The International Center for Equity in Health (ICEH) maintains a living repository designed to organize, standardize, and disseminate health-related indicators derived from population-representative household surveys. Its primary objective is to facilitate analyses that are comparable across countries and over time, with a clear focus on health inequalities.
The repository includes health indicators calculated from microdata obtained from household health surveys, primarily from the Demographic and Health Surveys (DHS) and Multiple Indicator Cluster Surveys (MICS) programs, as well as selected country-specific national surveys. Only nationally representative surveys with publicly available data are included. These surveys employ stratified, multi-stage sampling designs, ensuring representativeness at the national level and, in most cases, by urban and rural areas and major subnational units, typically at the first administrative level.
All indicators included in the ICEH Repository are calculated directly from microdata, following standardized definitions adopted by international agencies such as the World Health Organization (WHO), UNICEF, the World Bank, or the United Nations. Sustainable Development Goals (SDG) indicators that can be calculated from the surveys are estimated using the official definitions provided on the SDG indicator metadata website. For each indicator, a single operational definition is consistently applied across all surveys to maximize comparability over time and across contexts, while also accounting for country-specific nuances.
The estimation of the indicators accounts for the full sample design of each survey, including clustering, sample weights, and stratification. For each estimate, the repository records the unweighted and weighted sample sizes, the standard error, and the confidence interval.
The indicators cover a wide range of topics related to reproductive, maternal, newborn, child, and adolescent health, as well as nutrition, water, sanitation, and hygiene (WASH), mortality, fertility, gender, and composite measures. Depending on the indicator, results may be expressed as proportions, means, scores, or rates. For more information on the indicators included in the ICEH repository, please visit this link.

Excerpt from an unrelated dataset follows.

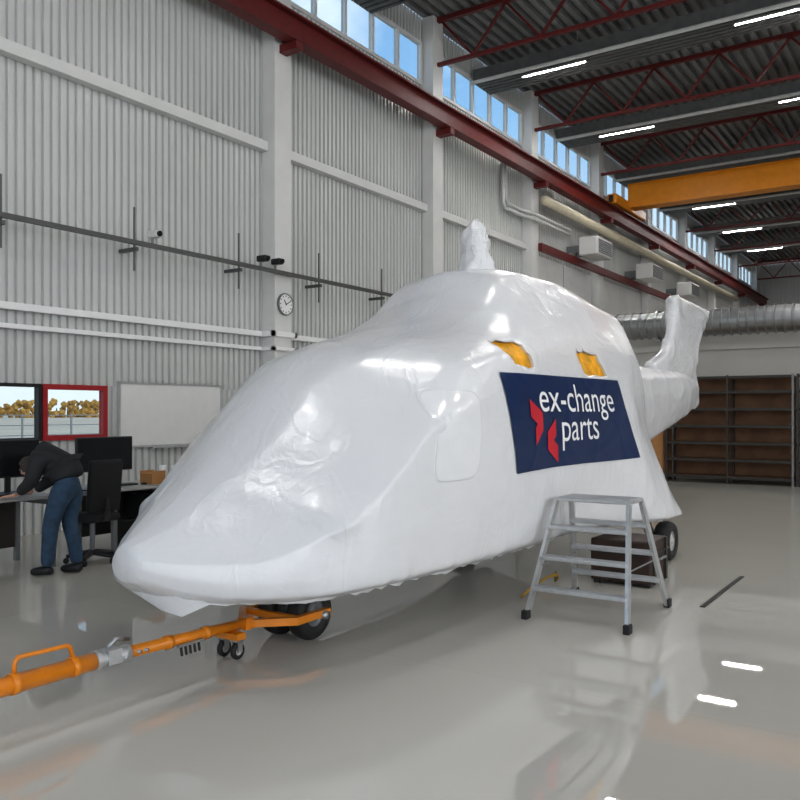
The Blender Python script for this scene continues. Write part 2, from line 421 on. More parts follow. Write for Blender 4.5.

A defining feature of the ICEH Repository is the extensive disaggregation of indicators across multiple equity dimensions. These include socioeconomic position (measured by wealth quintiles and deciles), urban or rural area of residence, woman’s education, woman’s age, subnational units, and child’s sex.
Socioeconomic position is assessed using the wealth index precalculated in DHS and MICS surveys. The index is constructed from information on household assets and dwelling characteristics using principal component analysis. To improve comparability between urban and rural populations, the methodology involves separate analyses by area of residence followed by a harmonization step to generate a unified wealth distribution.
Education categories follow the International Standard Classification of Education (ISCED) definitions and are subsequently grouped into three or four standardized classifications for analysis. Additional details on the equity dimensions included in the ICEH Repository are available here.
The construction and maintenance of the repository rely on an analytical platform developed by the ICEH, which enables the simultaneous processing of multiple surveys. Unlike data harmonization approaches that rely on fixed variable mappings, the platform addresses differences in variable categories or varying sets of variables using a flexible code that accounts for each survey's particularities. The analytical workflow is organized into three main stages: pre-analysis, analysis, and post-analysis.
The repository is updated regularly, typically every three to four months, in line with the release of new surveys or revised microdata. In addition to incorporating newly available surveys, each update may include reanalysis and corrections of existing indicators. When international organizations revise and implement standard indicator definitions, all surveys are reanalyzed to either update existing indicators or create harmonized variants that align with the revised definitions.
The ICEH Repository is openly available through the ICEH Retriever, an online data extraction platform that enables users to access and download estimates from standardized indicators, their equity-disaggregations, and accompanying metadata in user-friendly formats. This model promotes transparency, reproducibility, and broad access to high-quality health equity data for researchers, policymakers, and practitioners worldwide.
Data quality is ensured through systematic validation procedures, detailed documentation of methodological decisions, and continuous review of estimates across surveys and over time. These processes include cross-checks against official survey reports, internal consistency assessments, and trend evaluations to identify potential anomalies.
A key feature of the ICEH Repository is that indicator estimates are systematically revised and recalculated retrospectively when standard definitions are updated by international organizations. This backward recalculation ensures that complete indicator time series remain fully comparable across countries and over time, addressing a common limitation of repositories that apply revised definitions only prospectively.
In addition, the availability of ready-to-use, rigorously validated estimates substantially reduces the time and technical burden required for equity analyses. By relying on standardized estimates produced through a transparent and quality-controlled process, users can avoid common sources of error that may arise when recalculating indicators directly from microdata, particularly in the context of complex survey designs and evolving indicator definitions.
By compiling survey-based estimates with extensive disaggregation across multiple equity dimensions and applying rigorous, standardized methodological practices, the ICEH Repository serves as a key global resource for monitoring health inequalities and supporting evidence-informed, equity-oriented policy making.